Pada kunjungannya ke Washington di tahun 2013, Perdana Menteri Abe dengan penuh keyakinan, berhasil menunjukkan kewibawaannya sebagai pimpinan baru Jepang, sebagaimana yang sudah ia pelajari dari kharisma seniornya, mantan PM Jepang periode 2001 – 2006, Koizumi Junichiro. Meski secara historis, Abe sempat dikucilkan dalam partai yang dipimpinnya sekarang (Liberal Democratic Party; LDP) karena dianggap kurang jeli untuk membaca situasi di masyarakat. Abe berkeras dengan haluannya yang cenderung ingin mengangkat kembali semangat patriotisme melalui penghapusan batasan militer Jepang. Namun kepiawaiannya dalam mengolah kebijakan ekonomi Jepang, melalui program Abenomics, seakan telah menutup kekhawatiran terbesar di Jepang yang semenjak akhir 80an telah dihantui kemerosotan perekonomian karena berkurangnya aset imbas dari ledakan ekonomi pada dekade sebelumnya.
Sempat dijuluki Ronald-Reagan-nya Jepang, Abe menawarkan prospek yang lebih baik dalam bidang ekonomi sekaligus mengangkat mentalitas penduduknya yang cenderung terpuruk. Dia mengatur setiap pemberitaan di media agar tidak terjadi pengkerdilan terhadap pemerintah, terutama suara dari pihak oposisi. Memang, Abe berjaya saat pemilihan PM karena partai oposisi yang berkuasa saat itu (Democratic Party of Japan; DPJ) sedang lemah karena ketidakpuasan rakyat akan respon lambat pemerintah saat terjadi bencana gempa bumi disusul tsunami dan kebocoran reaktor nuklir pada Maret 2011 silam.
Pada pemilihan anggota parlemen di 2016 lalu, kendati koalisi Abe berhasil memenangkan mayoritas kursi, namun tingkat kepercayaan masyarakat pada pemerintah malah menurun hingga 10% saja. Meski Abenomics masih menjanjikan, namun adanya wacana tentang RUU rahasia negara, pendidikan patriotisme, penguatan militer dan kerjasama dengan Amerika Serikat serta pengaktifan kembali reaktor nuklir kiranya akan membawa kembali trauma bagi masyarakat Jepang.

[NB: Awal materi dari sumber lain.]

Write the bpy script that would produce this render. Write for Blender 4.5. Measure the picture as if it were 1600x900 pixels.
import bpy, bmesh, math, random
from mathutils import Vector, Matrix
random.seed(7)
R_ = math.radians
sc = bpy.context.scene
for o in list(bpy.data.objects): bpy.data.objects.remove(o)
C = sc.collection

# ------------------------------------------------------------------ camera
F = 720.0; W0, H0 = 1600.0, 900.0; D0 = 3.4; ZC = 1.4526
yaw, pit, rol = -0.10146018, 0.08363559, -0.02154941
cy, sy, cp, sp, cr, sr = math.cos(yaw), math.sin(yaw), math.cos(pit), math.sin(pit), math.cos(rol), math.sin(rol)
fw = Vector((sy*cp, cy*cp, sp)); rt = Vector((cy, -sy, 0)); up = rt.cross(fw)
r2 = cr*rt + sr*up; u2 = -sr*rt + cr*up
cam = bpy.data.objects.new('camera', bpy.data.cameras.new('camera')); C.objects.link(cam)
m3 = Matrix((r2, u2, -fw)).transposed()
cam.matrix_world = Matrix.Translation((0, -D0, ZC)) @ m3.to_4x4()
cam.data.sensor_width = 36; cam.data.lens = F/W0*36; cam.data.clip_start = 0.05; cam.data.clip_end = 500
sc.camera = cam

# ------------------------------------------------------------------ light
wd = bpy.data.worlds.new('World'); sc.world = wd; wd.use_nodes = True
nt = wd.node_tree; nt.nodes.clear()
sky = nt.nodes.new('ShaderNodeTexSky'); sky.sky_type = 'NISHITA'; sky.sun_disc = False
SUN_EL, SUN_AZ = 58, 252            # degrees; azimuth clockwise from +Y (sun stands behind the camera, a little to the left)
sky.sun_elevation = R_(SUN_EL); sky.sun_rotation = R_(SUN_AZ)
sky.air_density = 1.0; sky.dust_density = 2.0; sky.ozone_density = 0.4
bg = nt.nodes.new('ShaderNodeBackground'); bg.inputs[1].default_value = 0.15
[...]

Sejak kebocoran reaktor nuklir di Fukushima, hampir seluruh pembangkit sejenis yang menyokong 30% kebutuhan listrik di Jepang langsung berhenti beroperasi. Mayoritas masyarakat Jepang memang menolak keberadaan reaktor pembangkit ini, namun ketiadaan alternatiflah yang menjadikan Abe dengan program pro-reaktor ini menang dalam pemilu 2012. Hingga pada 2015, Abe kembali mengangkat wacana reaktifasi pembangkit listrik tenaga nuklir untuk mensuplai 20% dari total konsumsi nasional. Secara lihai, tanggung jawab terhadap kegagalan di Fukushima dituduhkan kepada pengelola utama yaitu Tokyo Electronic Power Company (TEPCO) atas kelalaiannya dalam antisipasi kebocoran radiasi serta efek dari penghematan anggaran yang berimbas negatif pada faktor keselamatan publik.
Ada spekulasi bahwa Abe ingin mengamankan rencananya untuk meneruskan program ekspor teknologi pembangkit listrik tenaga nuklir. Hal ini dikaitkan dengan kesepakatan senilai USD 20 milyar untuk pembangunan fasilitas reaktor nuklir di Turki, sebuah negara yang juga rawan gempa, oleh kerjasama pelaku bisnis global seperti Hitachi, Toshiba dan Mitshubisi. Abe juga telah meyakinkan Komite Olimpiade Internasional bahwa penanganan radiasi pasca kebocoran di Fukushima telah dilaksanakan dengan baik, meskipun bukti menunjukkan radiasi pada air tanah masih belum sepenuhnya hilang bahkan hingga pertengahan 2016 di sekitar area terdampak. Di lain sisi, Abe juga dihadapkan pada masalah baru terkait skandal pembangunan fasilitas Olimpiade Tokyo 2020 yang dilaporkan over budget dan adanya konspirasi pemenangan tender.
Sumber :
Abe’s Faltering Efforts to Restart Japan, Jeff Kingston, Majalah Current History, September 2016.